The main alternative to EIGRP for most campus LAN routing deployments is the Open Shortest Path First (OSPF) dynamic routing protocol. Unlike EIGRP, OSPF was always an open standard protocol and is an available option on virtually any modern enterprise network hardware made in the past two decades. While some say that OSPF is a bit more complicated to set up and manage compared to EIGRP, it's relatively easy to run once you get the hang of things such as autonomous system routing domains. Odds are that unless a network is very small, old or primarily Cisco, the dynamic routing protocol in use on the LAN will be OSPF.

BGP

The dynamic routing protocol that is the most different from all the others is the Border Gateway Protocol (BGP). RIP, EIGRP and OSPF are all interior gateway protocols (IGP) while BGP is an exterior gateway protocol (EGP). Basically, interior protocols are meant to dynamically route data across a network that you fully control and maintain. Exterior routing protocols are used to exchange routes between distinctly separate networks that you have no administrative control over. BGP is the routing protocol used on the internet;  therefore, the most common enterprise use is to run BGP on your internet edge when connecting to your ISP.

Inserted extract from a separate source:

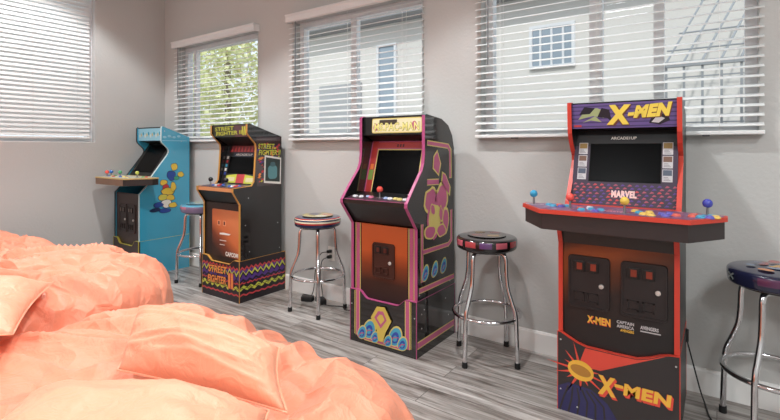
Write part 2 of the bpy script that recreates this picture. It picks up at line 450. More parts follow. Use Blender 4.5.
def button(t, x, y, z, m, r=0.015, tilt=0.0):
    bm = bmesh.new(); lathe(bm, [(r+0.003,-0.002),(r+0.003,0.003),(r,0.005),(r*0.92,0.010),(r*0.5,0.011),(0,0.011)], 16)
    o = obj('button', bm, m, t, smooth=True); o.location = (x, y, z); o.rotation_euler = (tilt,0,0); return o
def coin_door(t, x0, x1, z0, z1, y, slot_m, body, lock_z=0.46):
    """door plate proud of the front panel, two coin slots over two return cups and a lock"""
    bm = bmesh.new(); prism_y(bm, rrect(x0,x1,z0,z1,0.018), y-0.006, y)
    d = obj('coin_door', bm, body, t)
    bm = bmesh.new(); W = 0.009
    o1 = rrect(x0,x1,z0,z1,0.018); o2 = rrect(x0+W,x1-W,z0+W,z1-W,0.012)
    va = [bm.verts.new((x, y-0.006, z)) for x, z in o1]; vb = [bm.verts.new((x, y-0.011, z)) for x, z in rrect(x0+0.002,x1-0.002,z0+0.002,z1-0.002,0.017)]
    vc = [bm.verts.new((x, y-0.011, z)) for x, z in o2]; vd = [bm.verts.new((x, y-0.006, z)) for x, z in o2]
    for A, B in ((va,vb),(vb,vc),(vc,vd)):
        for i in range(len(A)): bm.faces.new((A[i], A[(i+1)%len(A)], B[(i+1)%len(A)], B[i]))
    obj('door_rim', bm, body, d)
    w = x1-x0; h = z1-z0
    for k in range(2):
        cx = x0 + w*(0.27 + 0.33*k)
        bm = bevel(BX(cx-w*0.135, cx+w*0.135, y-0.014, y-0.006, z0+h*0.70, z0+h*0.90), 0.003)
        obj('coin_slot', bm, mat('slot_black', (30,26,25), 0.4), d)
        obj('slot_light', BX(cx-w*0.045, cx+w*0.085, y-0.0165, y-0.013, z0+h*0.74, z0+h*0.865), slot_m, d)
        bm = bmesh.new(); c0, c1, a0, a1 = cx-w*0.13, cx+w*0.13, z0+h*0.12, z0+h*0.30
        box(bm, c0, c1, y-0.012, y-0.006, a0, a0+0.006); box(bm, c0, c1, y-0.012, y-0.006, a1-0.006, a1); box(bm, c0, c0+0.006, y-0.012, y-0.006, a0, a1); box(bm, c1-0.006, c1, y-0.012, y-0.006, a0, a1)
        obj('return_cup', bm, body, d)
    bm = bmesh.new(); lathe(bm, [(0,0),(0.011,0),(0.011,0.006),(0.008,0.009),(0,0.009)], 14, (x0+w*0.80, y-0.006, z0+h*lock_z), axis='y')
    obj('lock', bm, mat('lock_nickel', (215,205,198), 0.3, 0.3), d, smooth=True)
    return d
def screws(part, spots, y):
    for x, z in spots:
        bm = bmesh.new(); lathe(bm, [(0,0),(0.0042,0),(0.0038,0.0022),(0,0.003)], 10, (x, y, z), axis='y')
        obj('screw', bm, mat('screw_grey', (190,188,185), 0.4, 0.2), part)
def screws_x(part, spots, x):
    for y, z in spots:
        bm = bmesh.new(); lathe(bm, [(0,0),(0.0042,0),(0.0038,0.0022),(0,0.003)], 10, (x, y, z), axis='x')
        obj('screw', bm, mat('screw_grey', (190,188,185), 0.4, 0.2), part)
def riser(t, W, D, H, dip, front_m, side_m, trim_m, trim_w=0.003):
    """open-backed stand: front board with a scooped top edge, two sides"""
    z1 = H
    top = [(-W, z1)] + dip + [(W, z1)]
    pts = [(-W, 0), (W, 0)] + top[::-1]
    bm = bmesh.new(); prism_y(bm, pts, 0.0, PT)
    fr = obj('riser_front', bm, front_m, t)
    bm = bmesh.new()
    for i in range(len(top)-1):
        a, b = Vector(top[i]), Vector(top[i+1]); d = (b-a).normalized(); nn = Vector((-d.y, d.x))*0.0025
        prism_y(bm, [tuple(a), tuple(b), tuple(b+nn), tuple(a+nn)], -0.001, PT+0.001)
    box(bm, W-0.0005, W+0.0025, -0.0018, 0.004, 0.0, z1+0.0025)
    box(bm, -W-0.0025, -W+0.0005, -0.0018, 0.004, 0.0, z1+0.0025)
    obj('edge_moulding', bm, trim_m, fr)
    sides = []
    for sx in (-1, 1):
        x0 = -W if sx < 0 else W-PT
        sd = obj('riser_side', BX(x0, x0+PT, PT, D, 0, z1), side_m, t)
        bm = BX(x0-0.001, x0+PT+0.001, PT, D+0.002, z1, z1+0.0025); box(bm, x0-0.001, x0+PT+0.001, D, D+0.0025, 0, z1)
        obj('edge_moulding', bm, trim_m, sd); sides.append(sd)
    return fr, sides
def scoop(W, z, d, n=6):
    """dip in the riser's top edge: shoulders at +-W, falls by d"""
    a = [(-W - 0.02 + 0.075*k/n, z - d*(0.5 - 0.5*cos(pi*k/n))) for k in range(n+1)]
    return a + [(-x, q) for x, q in a[::-1]]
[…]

Now, why use a dynamic routing protocol such as BGP for routing to the Internet as opposed to simply creating a static default route? The reason would be if you have multiple internet connections to multiple providers and want to provide automatic failover and load balancing capabilities. That means you have multiple paths or choices on which ISP is the best path in and out for specific destinations on the internet. BGP can be used to either dynamically fail over from one ISP link to another when the primary connection fails. BGP also can be configured to learn either full or partial routing tables to make better routing decisions based on the optimal outbound internet path to the destination router.

As you can see, routing protocols have their own pros and cons and situations where they work best. Because of this, many organizations run multiple routing protocols on the same network and use route redistribution techniques to get them to play nice with one another.